To my mind the sub-text in that conference hall was ‘we have failed to prevent drug use in society, but we sure as hell are going stop drug use in sport. Sport can be the standard bearer of a drug free world.’ Apart from cold cures, I offer as proof the fact that cannabis remains in the list of banned substances. Is cannabis really anybody’s idea of a performance-enhancing drug? Picture the scene; “On your marks, get set, GO! “’Hey, chill man, like you’re really ruining the vibe here”.

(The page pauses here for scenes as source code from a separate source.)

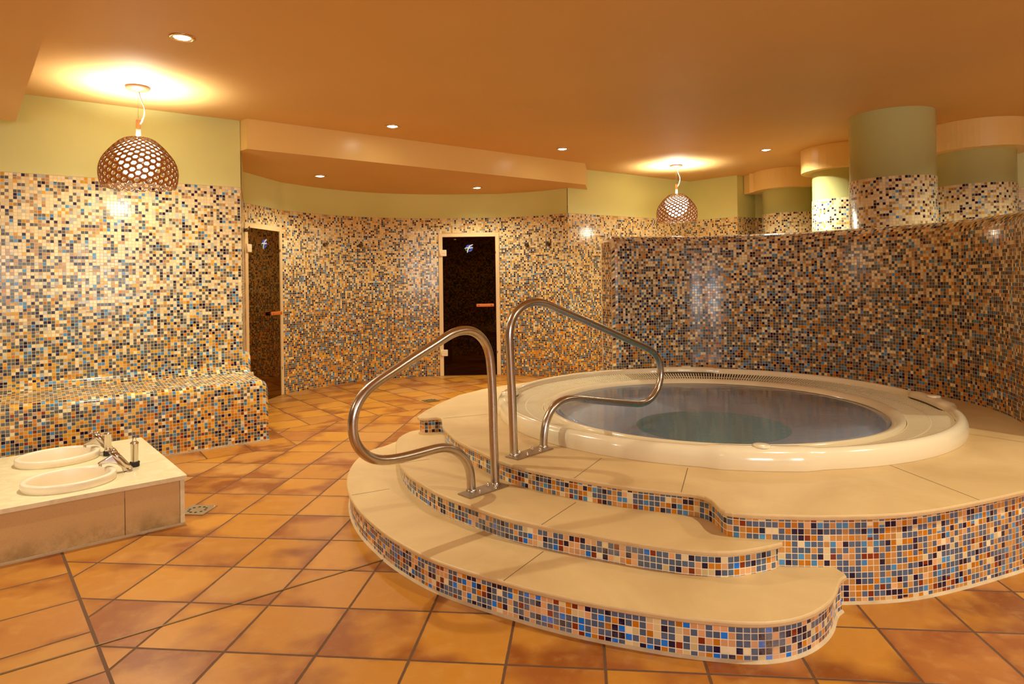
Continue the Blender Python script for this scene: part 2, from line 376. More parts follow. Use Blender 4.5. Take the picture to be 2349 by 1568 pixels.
# ------------------------------------------------------------------ mesh builder
class MB:
    def __init__(s): s.v = []; s.f = []; s.uv = []; s.mi = []; s.sm = []
    def face(s, pts, uv=None, mi=0, smooth=False):
        k = len(s.v); s.v += [tuple(p) for p in pts]; s.f.append(list(range(k, k + len(pts))))
        s.uv.append(uv or [(0, 0)] * len(pts)); s.mi.append(mi); s.sm.append(smooth)
    def grid(s, rows, mi=0, smooth=True, closed=False, uvf=None):
        k = len(s.v); n = len(rows[0])
        for r in rows: s.v += [tuple(p) for p in r]
        for j in range(len(rows) - 1):
            for i in range(n if closed else n - 1):
                i2 = (i + 1) % n
                s.f.append([k + j*n + i, k + j*n + i2, k + (j+1)*n + i2, k + (j+1)*n + i])
                s.uv.append([uvf(j, i), uvf(j, i + 1), uvf(j + 1, i + 1), uvf(j + 1, i)] if uvf else [(0, 0)] * 4)
                s.mi.append(mi); s.sm.append(smooth)
    def lathe(s, prof, c=(0, 0, 0), n=48, mi=0, smooth=True, M4=None, ax_=1, bx_=1):
        rows = []
        for r, z in prof:
            row = []
            for i in range(n):
                a = 2 * PI * i / n
                p = Vector((r * math.cos(a) * ax_, r * math.sin(a) * bx_, z))
                if M4: p = M4 @ p
                row.append(p + Vector(c))
            rows.append(row)
        s.grid(rows, mi, smooth, True)
    def cyl(s, a, b, r, r2=None, n=20, mi=0, cap=True):
        a, b = Vector(a), Vector(b); d = (b - a).normalized()
        x = d.orthogonal().normalized(); y = d.cross(x); r2 = r if r2 is None else r2
        R1 = [a + (x * math.cos(2*PI*i/n) + y * math.sin(2*PI*i/n)) * r for i in range(n)]
        R2 = [b + (x * math.cos(2*PI*i/n) + y * math.sin(2*PI*i/n)) * r2 for i in range(n)]
        s.grid([R1, R2], mi, True, True)
        if cap: s.face(R1[::-1], mi=mi); s.face(R2, mi=mi)
    def tube(s, pts, r, n=16, mi=0, cap=True, rad=None):
        pts = [Vector(p) for p in pts]; rows = []
        x = None
        for i, p in enumerate(pts):
            d = (pts[min(i+1, len(pts)-1)] - pts[max(i-1, 0)]).normalized()
            x = (d.orthogonal() if x is None else x - d * x.dot(d)).normalized(); y = d.cross(x)
            rr = rad[i] if rad else r
            rows.append([p + (x * math.cos(2*PI*k/n) + y * math.sin(2*PI*k/n)) * rr for k in range(n)])
        s.grid(rows, mi, True, True)
        if cap: s.face(rows[0][::-1], mi=mi); s.face(rows[-1], mi=mi)
    def box(s, o, e1, e2, e3, mi=0, uvs=None):
        o, e1, e2, e3 = Vector(o), Vector(e1), Vector(e2), Vector(e3)
        P = [o, o+e1, o+e1+e2, o+e2, o+e3, o+e1+e3, o+e1+e2+e3, o+e2+e3]
        for q in ((0, 3, 2, 1), (4, 5, 6, 7), (0, 1, 5, 4), (1, 2, 6, 5), (2, 3, 7, 6), (3, 0, 4, 7)):
            s.face([P[i] for i in q], mi=mi)
    def cap(s, loops, z, mi=0, flip=False):
        polys = [[Vector((p[0], p[1], 0)) for p in L] for L in loops]
        flat = [p for L in polys for p in L]
        for tri in tessellate_polygon(polys):
            P = [Vector((flat[i].x, flat[i].y, z)) for i in tri]
            nz = (P[1]-P[0]).cross(P[2]-P[0]).z
            if (nz < 0) != flip: P = P[::-1]
            s.face(P, mi=mi)
    def build(s, name, mats, parent=None, bevel=0, weld=True):
        me = bpy.data.meshes.new(name); me.from_pydata(s.v, [], s.f); me.update()
        if not isinstance(mats, (list, tuple)): mats = [mats]
        for mm in mats: me.materials.append(M[mm])
        ul = me.uv_layers.new(name='UVMap')
        for p, u, mi, sm in zip(me.polygons, s.uv, s.mi, s.sm):
            p.material_index = mi; p.use_smooth = sm
            for li, w in zip(p.loop_indices, u): ul.data[li].uv = w
        if weld:
            bm = bmesh.new(); bm.from_mesh(me); bmesh.ops.remove_doubles(bm, verts=bm.verts, dist=1e-5)
            bm.to_mesh(me); bm.free()
        o = bpy.data.objects.new(name, me); C.objects.link(o)
        if parent:
            o.parent = parent
            if parent.type == 'EMPTY' or True: o.matrix_parent_inverse = parent_inv(parent)
        if bevel:
            b = o.modifiers.new('bevel', 'BEVEL'); b.width = bevel; b.segments = 2; b.limit_method = 'ANGLE'; b.angle_limit = .7
        return o
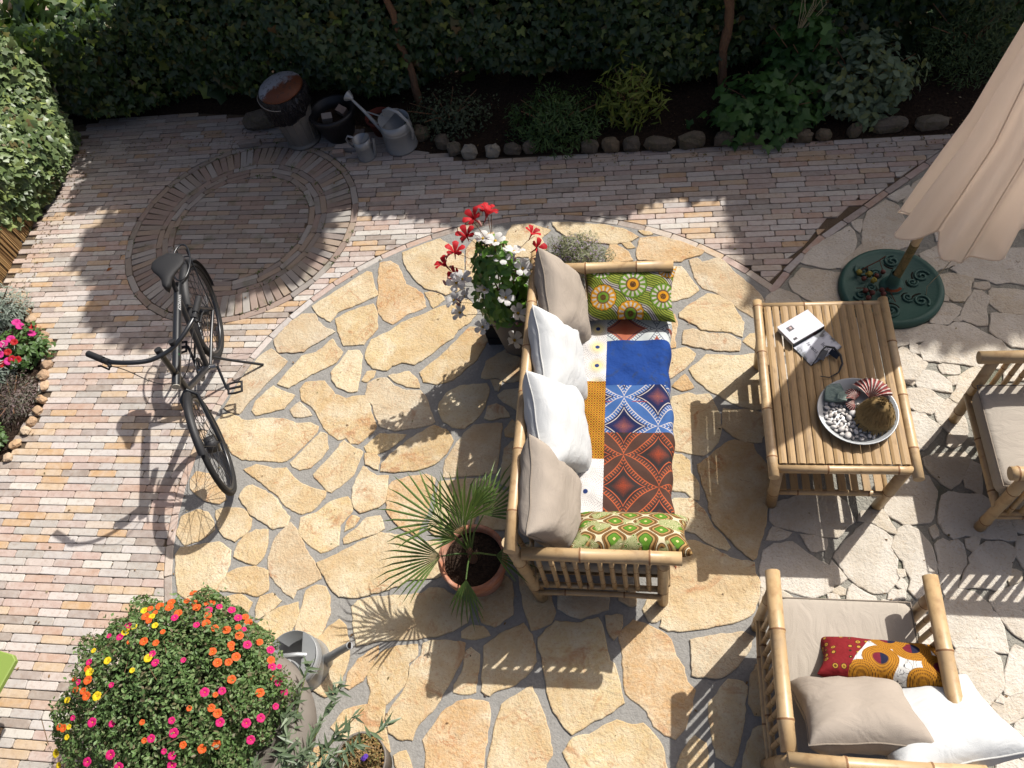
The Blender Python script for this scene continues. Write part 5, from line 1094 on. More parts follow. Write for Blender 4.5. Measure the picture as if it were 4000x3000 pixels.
# bin
bn = thing('dustbin', 'zinc dustbin with a rusty round lid and a black bag rim', 'bin', (-2.93, 5.24, 0))
b = MB(); b.lathe([(.0, .0), (.148, .0), (.15, .02), (.138, .03), (.142, .05), (.172, .42), (.172, .5)], 28); b.build('body', M_zinc2, bn)
for k in range(14): a = 2 * PI * k / 14; b = MB(); b.tube([(.1425 * math.cos(a), .1425 * math.sin(a), .05), (.17 * math.cos(a), .17 * math.sin(a), .4)], .004, 5); b.build('rib', M_zinc2, bn)
b = MB(); n = 40; V = []
for z, r0, w in ((.535, .17, .0), (.52, .198, .006), (.43, .202, .012), (.355, .195, .016), (.33, .18, .008)):
    for k in range(n): a = 2 * PI * k / n; rr = r0 + w * math.sin(9 * a + z * 20) + w * .7 * math.sin(17 * a); V.append((rr * math.cos(a), rr * math.sin(a), z + (.05 * math.sin(a + .6) if z < .36 else 0)))
b.add(V, [(j * n + i, (j + 1) * n + i, (j + 1) * n + (i + 1) % n, j * n + (i + 1) % n) for j in range(4) for i in range(n)], 0, True); b.build('bag', M_bag, bn)
M_lid = Mt('rusty_lid', .55, .4, .3); _o = M_lid.obj(); _x = M_lid.xyz(_o)
_rf = M_lid.ramp(M_lid.math('ADD', M_lid.math('MULTIPLY', M_lid.math('SUBTRACT', _x[0], _x[1]), 2.6), M_lid.noise(9, 5, .7, _o, .5)), [(.42, 0.0), (.6, 1.0)])
_bl = M_lid.math('MULTIPLY', M_lid.step(M_lid.noise(22, 3, .6, _o, 1.0), .63, .04), .7)
M_lid.base(M_lid.mix(_bl, M_lid.mix(_rf, S(172, 178, 188), S(122, 70, 44)), S(64, 56, 54)))
b = MB(); b.lathe([(.0, .03), (.1, .026), (.178, .006), (.19, -.012), (.188, -.02), (.18, -.018)], 36); ld = b.build('lid', M_lid, bn); ld.location = (0, -.005, .55); ld.rotation_euler = (.04, -.05, 0)
b = MB(); b.tube([(.213 * math.cos(a), .213 * math.sin(a), .50 - .03 * abs(math.sin(a - .3))) for a in [PI * .88 + .13 * k for k in range(17)]], .0045, 6); b.build('wire_handle', Mt('pale_wire', .5, .4, .3, base=S(168, 160, 150)), bn)
# black planter with bricks in it
bp = thing('black_planter', 'round black planter pot holding stones between bin and watering cans', 'pot', (-2.60, 5.27, 0))
b = MB(); b.lathe([(0, 0), (.12, 0), (.135, .03), (.18, .2), (.196, .215), (.2, .26), (.19, .27), (.168, .262), (.158, .16)], 32); b.build('body', M_blk, bp)
b = MB(); b.lathe([(0, .165), (.16, .165)], 24); b.build('soil', M_soil, bp)
for i, (x, y, rz) in enumerate([(-.05, -.03, .4), (.07, .05, -.5)]):
    b = MB(); b.box((0, 0, 0), (.085, .06, .07)); o = b.build('loose_stone', M_obrick); o.location = (-2.60 + x, 5.27 + y, .205); o.rotation_euler = (.3, .2, rz); tag(o, ['flat grey brick piece lying in the black planter', 'grey brick piece at the back of the black planter'][i], 'brick')
rp = thing('clay_pot', 'dark red clay pot half hidden behind the small watering can', 'pot', (-2.22, 5.28, 0)); M_terd = Mt('dark_terracotta', .85, .2, base=S(120, 62, 50))
b = MB(); b.lathe([(0, 0), (.075, 0), (.1, .13), (.112, .135), (.114, .165), (.1, .165), (.09, .1)], 24); b.build('body', M_terd, rp); b = MB(); b.lathe([(0, .12), (.094, .12)], 20); b.build('soil', M_soil, rp)

def watering_can(root, R_, H, hoop, spout_dir, spout, rose=None, band=True, mouth=.55):
    b = MB(); b.lathe([(0, .0), (R_, 0), (R_ * 1.03, .012), (R_ * 1.0, .02), (R_ * .96, H * .66), (R_ * .985, H * .68), (R_ * .96, H * .70), (R_ * .95, H * .74), (R_ * .97, H * .76), (R_ * .95, H * .78), (R_ * .95, H), (R_ * .93, H), (R_ * .93, .03), (0, .03)], 36); b.build('body', M_zinc, root)
    # half cover over the front of the mouth
    a0 = math.atan2(spout_dir[1], spout_dir[0]); b = MB(); n = 16; V = [(R_ * .95 * math.cos(a0 - PI * mouth + 2 * PI * mouth * k / n), R_ * .95 * math.sin(a0 - PI * mouth + 2 * PI * mouth * k / n), H + .0 + .03 * math.cos(PI * mouth * (2 * k / n - 1)) * .6) for k in range(n + 1)]
    b.add(V, [tuple(range(n + 1))]); b.build('shield', M_zinc, root)
    sx, sy = spout_dir; b = MB(); b.tube([(sx * R_ * .9, sy * R_ * .9, H * .12)] + [(sx * q[0], sy * q[0], q[1]) for q in spout], [q[2] for q in ([(0, 0, spout[0][2] * 1.4)] + list(spout))], 14); b.build('spout', M_zinc, root)
    e = spout[-1]; b = MB(); b.lathe([(0, 0), (e[2] * .86, 0)], 14, rot=Vector((sx, sy, .5)).to_track_quat('Z', 'Y').to_matrix(), c=(sx * (e[0] + .002), sy * (e[0] + .002), e[1] + .0015)); b.build('spout_hole_shade', M_in, root)  # flat dark disc on the closed spout end, painted as a shaded hole
    b = MB(); b.tube([(sx * q[0], sy * q[0], q[1]) for q in hoop], .0125, 8, flat=.45); b.build('handle', M_zinc, root)
    if rose:
        b = MB(); q = Vector((sx, sy, .35)).to_track_quat('Z', 'Y').to_matrix(); b.lathe([(.012, -.05), (.045, .0), (.047, .008), (.0, .016)], 20, c=(sx * rose[0], sy * rose[0], rose[1]), rot=q); b.build('rose', M_zinc, root)
wc = thing('watering_can', 'large zinc watering can with a long spout and hooped handle', 'watering can', (-2.02, 5.09, 0), group='zinc watering cans')
sd = Vector((-.9, .42)).normalized()
watering_can(wc, .135, .27, [(.12, .25), (.09, .33), (.02, .375), (-.07, .36), (-.145, .29), (-.17, .2), (-.14, .1)], (sd.x, sd.y), [(.17, .10, .021), (.30, .26, .014), (.40, .36, .011)], rose=(.43, .385), mouth=.42)
b = MB(); b.tube([(sd.x * .1, sd.y * .1, .26), (sd.x * .27, sd.y * .27, .27)], .006, 6); b.build('brace', M_zinc, wc)
wc2 = thing('watering_can', 'small zinc watering can standing before the large one', 'watering can', (-2.305, 4.975, 0), group='zinc watering cans')
sd2 = Vector((.98, -.15)).normalized()
watering_can(wc2, .075, .19, [(-.06, .2), (-.11, .215), (-.135, .18), (-.12, .12), (-.07, .07)], (sd2.x, sd2.y), [(.085, .05, .014), (.10, .12, .011), (.115, .2, .009)], mouth=.4)
for i, (x, y, rz, l) in enumerate([(-2.50, 5.07, -.02, .2), (-2.56, 5.01, .05, .1)]):
    o = mk('loose_brick', stone_mesh('loose_brick', brick_outline(l, .05), .004, .05, .004), None, M_brick); o.location = (x, y, 0); o.rotation_euler = (0, 0, rz); tag(o, ['whole loose brick lying left of the small watering can', 'half brick lying before the loose whole brick'][i], 'brick')
o = mk('loose_brick', stone_mesh('loose_brick', brick_outline(.2, .05), .004, .05, .004), None, M_brick); o.location = (-3.42, 5.2, 0); o.rotation_euler = (0, 0, .12); tag(o, 'loose brick lying on the circle edge left of the bin', 'brick')
rock('border_stone', (-3.38, 5.46, .06), (.17, .09, .08), M_bst, 'wide brown stone on the ground left of the bin', 'stone')
tp = thing('clay_pot', 'large terracotta pots half hidden behind the parasol top right', 'pot', (3.0, 5.95, 0)); b = MB(); b.lathe([(0, 0), (.2, 0), (.3, .4), (.33, .42), (.33, .5), (.3, .5), (.28, .4), (0, .38)], 28); b.build('body', M_terd, tp)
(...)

Beyond being political fodder for national pride, winning was and still is a key personal motivator; some years ago a group of athletes were asked if they could win an Olympic gold at the expense of a normal life span, would they take it – and many said they would. But now money is also a major factor; the difference between first and second, between fractions of a second, can be life changing in terms of sponsorship, appearance money, advertising and the rest. As it seems in life, so in sport, – to he or she who has it all – comes more. And who is offering all this money? It’s the international sports organisations who while being  intensely cash-aware are at the same time desperate to maintain the semblance of a ‘clean’ sport as if we were back in the days of ‘Chariots of Fire’ when in the tradition of Great British failure, “it wasn’t the winning, it was the taking part’.  Drug scandals are definitely bad for business. Nobody wants their brand associated with the banned.

Maybe the comedian Andy Parsons had an idea; off the back of yet another athletics drug revelation he said on Mock The Week that maybe there should be a Drugs Olympics and a Non-Drug Olympics, “because if anybody can run the 100 metres in 6.5 seconds, I’d pay to see that”.